┌─ SUPPLIED DATA

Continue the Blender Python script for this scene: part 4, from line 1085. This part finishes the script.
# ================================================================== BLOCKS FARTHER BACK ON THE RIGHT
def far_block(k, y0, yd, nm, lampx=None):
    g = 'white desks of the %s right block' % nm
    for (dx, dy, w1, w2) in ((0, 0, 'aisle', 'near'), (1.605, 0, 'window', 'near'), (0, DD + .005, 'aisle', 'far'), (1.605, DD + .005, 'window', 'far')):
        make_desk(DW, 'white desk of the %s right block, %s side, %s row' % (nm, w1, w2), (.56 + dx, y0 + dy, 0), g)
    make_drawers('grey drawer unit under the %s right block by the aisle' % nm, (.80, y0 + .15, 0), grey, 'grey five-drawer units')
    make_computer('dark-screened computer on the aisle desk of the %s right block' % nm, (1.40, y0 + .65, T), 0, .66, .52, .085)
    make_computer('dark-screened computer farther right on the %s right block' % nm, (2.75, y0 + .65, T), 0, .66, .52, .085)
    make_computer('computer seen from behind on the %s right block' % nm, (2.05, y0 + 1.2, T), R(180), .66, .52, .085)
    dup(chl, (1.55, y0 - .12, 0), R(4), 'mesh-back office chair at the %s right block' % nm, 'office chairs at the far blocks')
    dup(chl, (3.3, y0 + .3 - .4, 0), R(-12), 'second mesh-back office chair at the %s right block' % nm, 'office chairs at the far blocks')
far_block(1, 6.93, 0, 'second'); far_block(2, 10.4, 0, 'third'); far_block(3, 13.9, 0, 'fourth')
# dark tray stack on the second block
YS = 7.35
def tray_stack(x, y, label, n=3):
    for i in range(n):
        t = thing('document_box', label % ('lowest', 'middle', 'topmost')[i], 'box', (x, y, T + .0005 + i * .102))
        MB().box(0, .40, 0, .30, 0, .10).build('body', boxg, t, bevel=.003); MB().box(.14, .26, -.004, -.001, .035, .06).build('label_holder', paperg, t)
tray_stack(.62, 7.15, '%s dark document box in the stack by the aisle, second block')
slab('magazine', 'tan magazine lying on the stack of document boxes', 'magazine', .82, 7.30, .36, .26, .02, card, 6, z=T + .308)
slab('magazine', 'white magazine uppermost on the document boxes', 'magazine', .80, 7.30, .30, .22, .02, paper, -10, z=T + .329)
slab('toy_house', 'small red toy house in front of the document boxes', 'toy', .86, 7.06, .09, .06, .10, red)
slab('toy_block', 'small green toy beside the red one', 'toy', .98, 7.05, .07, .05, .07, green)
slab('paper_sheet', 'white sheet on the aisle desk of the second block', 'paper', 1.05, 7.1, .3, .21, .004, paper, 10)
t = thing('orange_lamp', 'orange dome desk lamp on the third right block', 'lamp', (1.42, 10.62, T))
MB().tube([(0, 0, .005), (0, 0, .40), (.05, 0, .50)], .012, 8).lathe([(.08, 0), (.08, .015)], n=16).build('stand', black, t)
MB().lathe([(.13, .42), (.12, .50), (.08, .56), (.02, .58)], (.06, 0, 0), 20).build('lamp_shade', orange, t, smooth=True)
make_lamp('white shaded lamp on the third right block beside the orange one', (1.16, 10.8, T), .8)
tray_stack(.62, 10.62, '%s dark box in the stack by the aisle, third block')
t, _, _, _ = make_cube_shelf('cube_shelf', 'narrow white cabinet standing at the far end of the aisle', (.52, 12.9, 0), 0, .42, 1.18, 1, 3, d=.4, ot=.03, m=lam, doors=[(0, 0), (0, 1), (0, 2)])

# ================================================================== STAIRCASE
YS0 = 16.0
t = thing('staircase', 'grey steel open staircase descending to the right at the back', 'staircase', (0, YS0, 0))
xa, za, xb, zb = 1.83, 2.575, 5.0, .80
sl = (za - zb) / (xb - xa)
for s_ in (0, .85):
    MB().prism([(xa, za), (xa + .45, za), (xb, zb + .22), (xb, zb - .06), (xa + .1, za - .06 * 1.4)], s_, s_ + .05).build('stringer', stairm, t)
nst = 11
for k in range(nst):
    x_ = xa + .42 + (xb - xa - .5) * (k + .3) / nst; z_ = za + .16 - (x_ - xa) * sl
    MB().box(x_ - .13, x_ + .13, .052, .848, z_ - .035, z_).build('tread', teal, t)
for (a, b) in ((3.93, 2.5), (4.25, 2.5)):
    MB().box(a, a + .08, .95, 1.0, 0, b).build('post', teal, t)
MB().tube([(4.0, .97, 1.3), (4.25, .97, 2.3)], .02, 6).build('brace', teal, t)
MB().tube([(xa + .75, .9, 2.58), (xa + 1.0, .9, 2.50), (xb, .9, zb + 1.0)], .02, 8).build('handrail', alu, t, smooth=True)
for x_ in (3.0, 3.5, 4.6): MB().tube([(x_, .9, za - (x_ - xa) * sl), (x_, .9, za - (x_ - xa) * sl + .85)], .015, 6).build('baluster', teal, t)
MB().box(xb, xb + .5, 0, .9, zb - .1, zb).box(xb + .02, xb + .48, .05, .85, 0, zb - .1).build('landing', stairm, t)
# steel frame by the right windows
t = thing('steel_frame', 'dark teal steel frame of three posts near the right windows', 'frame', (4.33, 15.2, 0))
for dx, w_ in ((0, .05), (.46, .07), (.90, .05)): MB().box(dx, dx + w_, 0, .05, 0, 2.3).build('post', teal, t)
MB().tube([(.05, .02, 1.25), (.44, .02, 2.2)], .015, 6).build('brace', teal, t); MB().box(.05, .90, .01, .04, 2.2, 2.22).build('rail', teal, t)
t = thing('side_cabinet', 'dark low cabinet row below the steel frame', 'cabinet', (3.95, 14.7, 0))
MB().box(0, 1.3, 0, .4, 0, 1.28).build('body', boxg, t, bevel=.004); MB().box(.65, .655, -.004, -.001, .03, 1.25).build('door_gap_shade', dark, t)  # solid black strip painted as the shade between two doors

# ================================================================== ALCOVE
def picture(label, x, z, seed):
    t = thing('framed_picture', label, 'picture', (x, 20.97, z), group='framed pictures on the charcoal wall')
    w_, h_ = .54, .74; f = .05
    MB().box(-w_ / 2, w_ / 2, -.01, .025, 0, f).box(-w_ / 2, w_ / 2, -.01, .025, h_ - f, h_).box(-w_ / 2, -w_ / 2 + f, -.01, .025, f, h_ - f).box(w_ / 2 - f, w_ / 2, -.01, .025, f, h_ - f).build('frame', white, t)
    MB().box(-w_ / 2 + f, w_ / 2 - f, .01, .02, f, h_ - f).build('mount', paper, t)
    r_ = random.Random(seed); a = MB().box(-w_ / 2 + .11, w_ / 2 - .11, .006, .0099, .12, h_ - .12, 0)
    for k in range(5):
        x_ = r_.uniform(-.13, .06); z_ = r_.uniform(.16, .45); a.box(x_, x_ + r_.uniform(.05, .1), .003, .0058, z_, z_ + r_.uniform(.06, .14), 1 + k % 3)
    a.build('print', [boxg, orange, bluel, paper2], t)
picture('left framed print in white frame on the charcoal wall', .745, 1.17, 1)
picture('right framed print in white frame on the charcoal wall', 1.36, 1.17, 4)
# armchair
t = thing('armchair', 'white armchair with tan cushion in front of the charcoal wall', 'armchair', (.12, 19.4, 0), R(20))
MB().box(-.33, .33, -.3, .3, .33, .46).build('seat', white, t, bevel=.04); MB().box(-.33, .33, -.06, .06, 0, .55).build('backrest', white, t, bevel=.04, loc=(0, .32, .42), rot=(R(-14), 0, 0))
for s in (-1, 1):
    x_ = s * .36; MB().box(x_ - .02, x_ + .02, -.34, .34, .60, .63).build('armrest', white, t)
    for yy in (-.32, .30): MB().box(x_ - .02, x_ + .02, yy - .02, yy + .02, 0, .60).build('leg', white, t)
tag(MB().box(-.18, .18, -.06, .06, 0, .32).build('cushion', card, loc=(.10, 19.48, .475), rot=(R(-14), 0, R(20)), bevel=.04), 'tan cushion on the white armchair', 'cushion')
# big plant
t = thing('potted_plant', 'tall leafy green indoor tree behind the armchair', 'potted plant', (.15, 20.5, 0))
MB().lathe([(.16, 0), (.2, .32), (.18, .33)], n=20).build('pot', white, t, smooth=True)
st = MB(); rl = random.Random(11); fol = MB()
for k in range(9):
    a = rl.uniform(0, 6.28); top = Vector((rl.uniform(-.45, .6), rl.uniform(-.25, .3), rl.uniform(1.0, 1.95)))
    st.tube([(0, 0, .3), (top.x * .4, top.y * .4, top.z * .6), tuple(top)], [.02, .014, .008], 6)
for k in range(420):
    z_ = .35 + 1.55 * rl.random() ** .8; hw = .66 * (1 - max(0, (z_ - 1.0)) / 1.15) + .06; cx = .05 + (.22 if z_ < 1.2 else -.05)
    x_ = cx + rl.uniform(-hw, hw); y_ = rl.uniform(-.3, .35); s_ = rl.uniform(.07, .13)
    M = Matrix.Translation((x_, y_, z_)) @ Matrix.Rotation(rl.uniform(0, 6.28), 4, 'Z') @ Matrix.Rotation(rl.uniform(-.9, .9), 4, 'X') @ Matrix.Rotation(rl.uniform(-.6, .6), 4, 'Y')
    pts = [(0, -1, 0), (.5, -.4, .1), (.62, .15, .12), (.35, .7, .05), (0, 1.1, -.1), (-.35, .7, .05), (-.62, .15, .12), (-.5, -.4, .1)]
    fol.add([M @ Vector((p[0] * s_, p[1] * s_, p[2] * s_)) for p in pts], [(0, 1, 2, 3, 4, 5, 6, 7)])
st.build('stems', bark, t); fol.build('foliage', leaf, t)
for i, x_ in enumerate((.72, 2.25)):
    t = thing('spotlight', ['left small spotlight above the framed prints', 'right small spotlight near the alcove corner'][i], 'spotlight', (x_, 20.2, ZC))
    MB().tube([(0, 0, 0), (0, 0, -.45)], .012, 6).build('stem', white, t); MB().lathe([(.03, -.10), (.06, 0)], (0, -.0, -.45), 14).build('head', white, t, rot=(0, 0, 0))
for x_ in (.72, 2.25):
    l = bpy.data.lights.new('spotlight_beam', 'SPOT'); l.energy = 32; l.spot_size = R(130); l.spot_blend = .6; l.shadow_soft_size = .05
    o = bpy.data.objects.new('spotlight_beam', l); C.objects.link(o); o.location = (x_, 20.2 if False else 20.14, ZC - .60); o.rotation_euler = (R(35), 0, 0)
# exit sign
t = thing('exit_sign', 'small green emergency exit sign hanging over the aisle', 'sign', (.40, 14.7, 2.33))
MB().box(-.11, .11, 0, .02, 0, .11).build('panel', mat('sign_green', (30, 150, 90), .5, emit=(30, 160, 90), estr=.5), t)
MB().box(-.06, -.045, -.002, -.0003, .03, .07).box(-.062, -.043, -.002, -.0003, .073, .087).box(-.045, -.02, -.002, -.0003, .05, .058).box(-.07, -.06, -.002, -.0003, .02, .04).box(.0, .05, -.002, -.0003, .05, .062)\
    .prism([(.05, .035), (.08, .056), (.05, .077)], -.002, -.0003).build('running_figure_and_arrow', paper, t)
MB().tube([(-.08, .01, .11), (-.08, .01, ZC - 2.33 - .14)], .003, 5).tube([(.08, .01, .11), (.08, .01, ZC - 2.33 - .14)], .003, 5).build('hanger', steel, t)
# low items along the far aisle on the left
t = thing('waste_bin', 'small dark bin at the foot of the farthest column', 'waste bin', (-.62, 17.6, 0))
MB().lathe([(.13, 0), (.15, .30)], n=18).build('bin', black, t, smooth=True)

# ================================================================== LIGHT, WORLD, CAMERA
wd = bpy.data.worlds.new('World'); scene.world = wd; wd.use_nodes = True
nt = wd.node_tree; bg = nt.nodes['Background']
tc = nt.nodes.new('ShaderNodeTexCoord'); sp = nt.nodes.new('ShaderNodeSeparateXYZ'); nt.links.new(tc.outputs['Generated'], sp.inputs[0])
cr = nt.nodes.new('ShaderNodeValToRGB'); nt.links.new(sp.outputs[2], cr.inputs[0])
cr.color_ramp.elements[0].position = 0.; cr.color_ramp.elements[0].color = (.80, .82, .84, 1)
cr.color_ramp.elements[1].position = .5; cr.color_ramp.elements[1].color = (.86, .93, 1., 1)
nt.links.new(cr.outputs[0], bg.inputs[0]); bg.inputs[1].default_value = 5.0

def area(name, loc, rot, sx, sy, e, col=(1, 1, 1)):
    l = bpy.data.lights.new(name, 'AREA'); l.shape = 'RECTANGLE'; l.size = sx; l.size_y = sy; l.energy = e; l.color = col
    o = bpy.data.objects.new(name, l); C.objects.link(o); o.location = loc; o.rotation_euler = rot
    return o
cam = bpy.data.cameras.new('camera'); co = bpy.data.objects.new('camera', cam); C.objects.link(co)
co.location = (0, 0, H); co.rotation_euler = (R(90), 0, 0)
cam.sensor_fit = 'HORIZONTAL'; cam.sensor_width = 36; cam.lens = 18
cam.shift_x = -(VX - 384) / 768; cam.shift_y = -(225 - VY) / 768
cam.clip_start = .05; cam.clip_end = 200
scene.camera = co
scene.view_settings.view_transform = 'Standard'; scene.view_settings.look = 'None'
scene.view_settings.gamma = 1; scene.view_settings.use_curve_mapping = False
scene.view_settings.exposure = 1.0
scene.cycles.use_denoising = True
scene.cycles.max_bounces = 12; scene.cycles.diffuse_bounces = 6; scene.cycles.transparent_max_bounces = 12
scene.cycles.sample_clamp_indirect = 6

└─

Check each line of the data above for the word "from", then state how many lines have it. Give the number alone.

2